Murphy allowed the try to stand initially with no yellow card on the tackler, but the high shot forced Arendse to knock the ball on in the lead up which was picked up by TMO Marius Jonker.

The referee then changed his decision on the yellow card, sending Dayimani to the bin for ‘cynical play’ but told Bulls captain Marcell Coetzee that the tackled occurred too far out for a penalty try to be awarded.

At first the tackle was not foul play when the try stood, but then when a knock-on was found and the try was ruled out, it became cynical play.


Both sides were left to feel aggrieved by the decision, which flip flopped after a long deliberation.

Bulls head coach Jake White was puzzled with the outcome the officials reached but wouldn’t ‘throw his toys’ over the call.

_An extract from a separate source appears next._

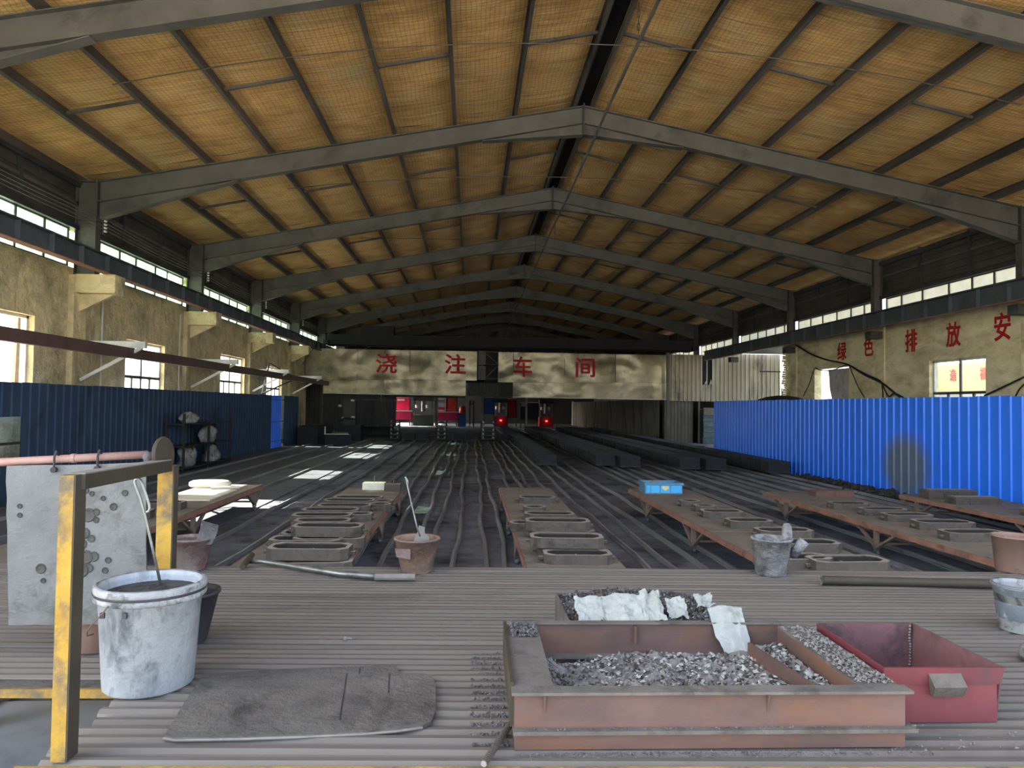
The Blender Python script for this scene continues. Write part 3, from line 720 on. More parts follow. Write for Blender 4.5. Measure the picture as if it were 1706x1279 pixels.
# ------------------------------------------------------------------ blue fences
def fence_sheet(W, H, m, pitch=.3, d=.03):
    b = MB(); n = round(W / pitch)
    for i in range(n):
        y = i * pitch; q = [(0, y), (0, y + .235), (-d, y + .25), (-d, y + .285), (0, y + .3)]
        for (xa, ya), (xb, yb) in zip(q, q[1:]): b.add([(xa, ya, 0), (xb, yb, 0), (xb, yb, H), (xa, ya, H)], [(0, 1, 2, 3)])
    b.add([(.012, 0, 0), (.012, W, 0), (.012, W, H), (.012, 0, H)], [(3, 2, 1, 0)])
    return b.mesh('sheet_panel', m)
r = thing('blue_fence', 'bright blue ribbed sheet fence along the slogan wall', 'fence', (10.5, 8.1, 0))
def smudge(m, c, rad, col):
    nt = m.node_tree; b = nt.nodes['Principled BSDF']; g = nt.nodes.new('ShaderNodeNewGeometry')
    mp = nt.nodes.new('ShaderNodeMapping'); mp.vector_type = 'TEXTURE'; mp.inputs['Location'].default_value = c; mp.inputs['Scale'].default_value = rad
    nt.links.new(g.outputs['Position'], mp.inputs[0]); l = nt.nodes.new('ShaderNodeVectorMath'); l.operation = 'LENGTH'; nt.links.new(mp.outputs[0], l.inputs[0])
    f = ramp(nt, l.outputs['Value'], [(.55, (.9, .9, .9, 1)), (1.0, (0, 0, 0, 1))]); src = b.inputs['Base Color'].links[0].from_socket
    nt.links.new(mixc(nt, f, src, lin(col)), b.inputs['Base Color'])
smudge(M['blue'], (10.5, 16.9, .75), (1, 1.15, .95), '#5f6b70')
fm = fence_sheet(.9, 2.42, 'blue')
for k in range(25): inst('sheet_panel', fm, r, (random.uniform(-.006, .006), .9 * k, random.uniform(0, .015)))
for z in (.25, 1.25, 2.2): MB().span(.015, .06, 0, 22.5, z, z + .05).build('back_rail', 'steel', r)
for y in range(0, 23, 3): MB().span(.06, .12, y, y + .06, 0, 2.3).build('post', 'steel', r)
r = thing('navy_fence', 'dark navy ribbed sheet fence along the window-lit yellow wall', 'fence', (-9.0, 7.8, 0), group=None)
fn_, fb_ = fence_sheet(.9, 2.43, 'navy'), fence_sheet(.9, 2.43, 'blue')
lo, hi = fence_sheet(.9, .85, 'navy'), fence_sheet(.9, .68, 'navy')
for k in range(34):
    y = 7.8 + .9 * k
    if 14.0 < y < 14.9:
        for me, z in ((lo, 0), (hi, 1.75)):
            o = inst('sheet_panel', me, r, (0, .9 * k, z)); o.scale.x = -1
        continue
    if 34.2 < y < 35.0: continue
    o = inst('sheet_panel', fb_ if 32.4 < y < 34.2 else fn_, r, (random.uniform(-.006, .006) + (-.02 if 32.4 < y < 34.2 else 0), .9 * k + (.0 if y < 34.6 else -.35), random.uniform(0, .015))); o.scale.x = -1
for z in (.3, 1.2, 2.2): MB().span(-.06, -.015, 0, 30.2, z, z + .05).build('back_rail', 'steel_d', r)
for y in range(0, 31, 3): MB().span(-.12, -.06, y, y + .06, 0, 2.3).build('post', 'steel_d', r)

# ------------------------------------------------------------------ monorail beam on the left, with wall brackets
r = thing('monorail_beam', 'brown painted rail beam carried on wall brackets above the navy fence', 'rail beam', (-8.4, 6, 3.14))
Lm = 36.6
MB().span(-.075, .075, 0, Lm, .22, .25).span(-.075, .075, 0, Lm, 0, .03).span(-.01, .01, 0, Lm, .03, .22).build('beam_body', 'monorail', r)
MB().span(.06, .08, 0, Lm, .0, .25).build('face_plate', 'monorail', r)
for y in (18.27, 25.3, 32.3, 39.3):
    yy_ = y - 6
    MB().span(-1.25, .35, yy_ - .06, yy_ + .06, .26, .42).build('bracket_arm', 'pale', r)
    MB().bar((-1.2, yy_, -.55), (.25, yy_, .27), .08, .08).build('brace', 'pale', r)
# diagonal braces near the sign
a = ony(448, 610, 37.0)
r = thing('angle_brace', 'thin dark angle brace triangle near the far end of the brown rail beam', 'brace', (-8.62, 31, 2.4))
for p, q in ((onx(449, 605, -8.62), onx(436, 656, -8.62)), (onx(449, 605, -8.62), onx(490, 628, -8.55)), (onx(436, 656, -8.62), onx(490, 632, -8.55))):
    MB().bar(p - r.location, q - r.location, .05, .05).build('brace', 'steel_d', r)

a, b_ = ony(498, 572, 40.5), ony(452, 606, 37.2); a.x = b_.x = -8.62
MB().tube([(0, 0, 0), b_ - a], .02, 6).build('tie_rod', 'steel_d', bpy.data.objects['monorail_beam'], a - bpy.data.objects['monorail_beam'].location)
# ------------------------------------------------------------------ characters and cables on the right wall
for ch, x0, y0, x1, y1 in (('绿', 1395, 571, 1410, 599.5), ('色', 1439, 562, 1455, 592), ('排', 1508, 550, 1528, 585), ('放', 1576, 538, 1600.5, 576), ('安', 1656, 522.6, 1684, 565.5)):
    X = XR - .02; a, b_ = onx(x0, y0, X), onx(x1, y1, X)
    o = glyph(ch, a.y - b_.y, a.z - b_.z, 'brick_red', wr_, (X, (a.y + b_.y) / 2, (a.z + b_.z) / 2), (PI / 2, 0, -PI / 2))
r = thing('wall_cable', 'black electric cables drooping across the cream slogan wall', 'cable', (XR - .08, 27, 3))
for path, rad in (([(1325, 574), (1352, 590), (1380, 600), (1412, 607), (1440, 624), (1468, 637), (1485, 650), (1500, 662)], .035), ([(1338, 660), (1348, 640), (1357, 614), (1365, 616), (1385, 617), (1412, 608), (1420, 622), (1430, 645), (1440, 662)], .02),
                  ([(1412, 607), (1440, 622), (1466, 634), (1470, 646), (1471, 662)], .025), ([(1470, 640), (1480, 660), (1490, 655), (1505, 662)], .025), ([(1640, 659), (1670, 645), (1706, 628)], .025), ([(1690, 664), (1697, 650), (1706, 640)], .02)):
    P = [onx(x, y, XR - .08) - r.location for x, y in path]
    # subdivide smoothly
    Q = []
    for i in range(len(P) - 1):
        p0, p1, p2, p3 = P[max(i-1, 0)], P[i], P[i+1], P[min(i+2, len(P)-1)]
        for t in (0, .25, .5, .75): Q.append(.5 * ((2*p1) + (p2-p0)*t + (2*p0-5*p1+4*p2-p3)*t*t + (3*p1-p0-3*p2+p3)*t**3))
    Q.append(P[-1]); MB().tube(Q, rad, 6).build('cable_run', 'cable', r, smooth=True)
# plastic sheet in the far right opening
ya, yb, za, zb = RW[1]
o = MB().grid(lambda u, v: (.15 * noise.noise(Vector((u * 3, v * 3, 1))), -.9 + 1.9 * u * (.75 + .25 * (1 - v)), 3.8 - 2.6 * v), 16, 20).build('plastic_curtain', 'curtain', None, (XR + .22, (ya + yb) / 2 - .35, 0), smooth=True)
tag(o, 'crinkled grey plastic sheet hung in the unglazed opening of the slogan wall', 'plastic sheet')
# dark domed tank top behind the fence
p = ony(1268, 664, 27)
o = MB().lathe([(.95, -1.6), (.95, .0), (.85, .12), (.55, .22), (.2, .27), (0, .28)], 24, cap0=True).tube([(0, 0, .25), (0, 0, .55)], .02).build('domed_tank', 'black', None, (11.8, 26.8, ony(1268, 664, 26.8).z - .02), smooth=True)
o.location.z = 2.36
MB().lathe([(.9, -2.36), (.9, -1.55)], 20).build('skirt', 'black', o)
tag(o, 'dark domed tank top peeking over the blue fence', 'tank')

# ------------------------------------------------------------------ outside
r = thing('sky_blocker', 'added unseen roof blocking sky light over the open bay past the slogan wall', 'light blocker', (14.9, 33.4, 0))  # added out of view to cut sky light on the deep roof
MB().span(.4, 5.2, 0, 8.9, 5.42, 5.5).build('blocker_sheet', 'siding', r)
for y in (.1, 8.7): MB().span(5.0, 5.15, y - .08, y + .08, 0, 5.42).build('post', 'steel_d', r)
r = thing('neighbour_building', 'cream rendered building outside the slogan wall windows', 'building', (21, 24, 0))
MB().span(0, 5, -7, 12, 0, 2.9).build('lower_wall', 'pale', r); MB().span(-.02, 5, -7, 12, 2.9, 4.6).build('sign_band', 'cream_ext', r); MB().span(-.3, 5.3, -7.2, 12.2, 4.6, 4.8).build('eave', 'pale', r)
for ch, x0, y0, x1, y1 in (('造', 1582, 615, 1593, 634), ('福', 1632, 612, 1643, 632)):
    a, b_ = onx(x0, y0, 20.95), onx(x1, y1, 20.95)
    glyph(ch, abs(a.y - b_.y), a.z - b_.z, 'orange', r, Vector((20.95, (a.y + b_.y) / 2, (a.z + b_.z) / 2)) - r.location, (PI / 2, 0, -PI / 2))
def tree(x, y, h, k):
    r = thing('leafy_tree', 'tall leafy tree outside the clerestory windows, %s from the open end' % ORD[k], 'tree', (x, y, 0), group='trees outside the window wall')
    MB().tube([(0, 0, 0), (.1, 0, h * .4), (0, .1, h * .75)], [.25, .2, .08], 8).build('trunk', 'bark', r)
    b = MB()
    for q in range(800):
        d = Vector((random.gauss(0, 1), random.gauss(0, 1), random.gauss(0, 1))).normalized() * (random.random() ** .4)
        c = Vector((0, 0, h * .82)) + Vector((d.x * 2.4, d.y * 3.7, d.z * h * .2)); s = random.uniform(.35, .62)  # crowns set high to keep sun off the clerestory, not the lower windows
        u = Vector((random.gauss(0, 1), random.gauss(0, 1), random.gauss(0, 1))).normalized(); v_ = u.orthogonal().normalized()
        b.add([c - u * s, c + v_ * s * .7, c + u * s, c - v_ * s * .7], [(0, 1, 2, 3)])
    b.build('foliage', 'leaf', r, kind='stuff')
for k in range(9): tree(-17.5 + random.uniform(-.6, .6), 4 + 8.4 * k, 13.9 + random.uniform(-.3, .5), k)

# ================================================================== MOULD STACKS ON THE RAILS
def stack_meshes(wd=.68, L=.76):
    b = MB()
    for k in range(5):
        z = .14 + k * .066; j = .012 if k % 2 else 0
        b.span(-wd/2 + j, wd/2 - j, 0 + j, L - j, z, z + .058)
    b.span(-wd/2 + .02, wd/2 - .02, .02, L - .02, .14, .14 + 5 * .066 - .01)
    body = b.mesh('mould_layers', 'stack')
    pl = MB().span(-wd/2 - .03, wd/2 + .03, -.01, L + .01, .115, .14).mesh('pallet_plate', 'steel_d')
    wh = MB()
    for x in (-.22, .22):
        for y in (.12, L - .12): wh.tube([(x - .02, y, .09), (x + .02, y, .09)], .032, 8)
    return body, pl, wh.mesh('trolley_wheels', 'caster')
body, pl, wh = stack_meshes()
ROWS = [(2.58, 24.4, 'row nearest the middle rails', 40), (4.62, 24.4, 'second row from the middle rails', 40), (5.33, 23.8, 'third row from the middle rails', 41),
        (7.20, 23.3, 'fourth row from the middle rails', 42), (7.98, 23.1, 'fifth row from the middle rails', 42), (9.70, 22.2, 'row along the blue fence', 43)]
for x, y, where, n in ROWS:
    for k in range(n):
        yy_ = y + k * .83
        r = inst('mould_stack', body, None, (x + random.uniform(-.02, .02), yy_, random.choice((0, 0, .0, .01))), (0, 0, random.uniform(-.02, .02)))
        if x > 9 and yy_ > 30 and False: continue
        if k == 0: tag(r, 'black layered mould stack at the front end, ' + where, 'mould stack', 'mould stacks on the rails')
        else: tag(r, nth(k + 1) + ' black mould stack from the front, ' + where, 'mould stack', 'mould stacks, ' + where)
        if k < 12:
            inst('pallet_plate', pl, r); inst('trolley_wheels', wh, r)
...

“How do you get a yellow card for a head-high tackle with an open try line?” White asked after the game.


“From there, you worry about the knock-on. Of course, he knocked it on. When you whack a guy around the neck, of course, he’ll knock it on.

“We scored anyway and he got a yellow card. When you rewind the game, you’d pick up certain things and hope that a red card was given.

“I’ve gotten older and wiser the more I’ve coached, so I won’t be throwing my toys. We’re still in the tournament, which is alive and kicking.

“There’s a lot of rugby to be played.”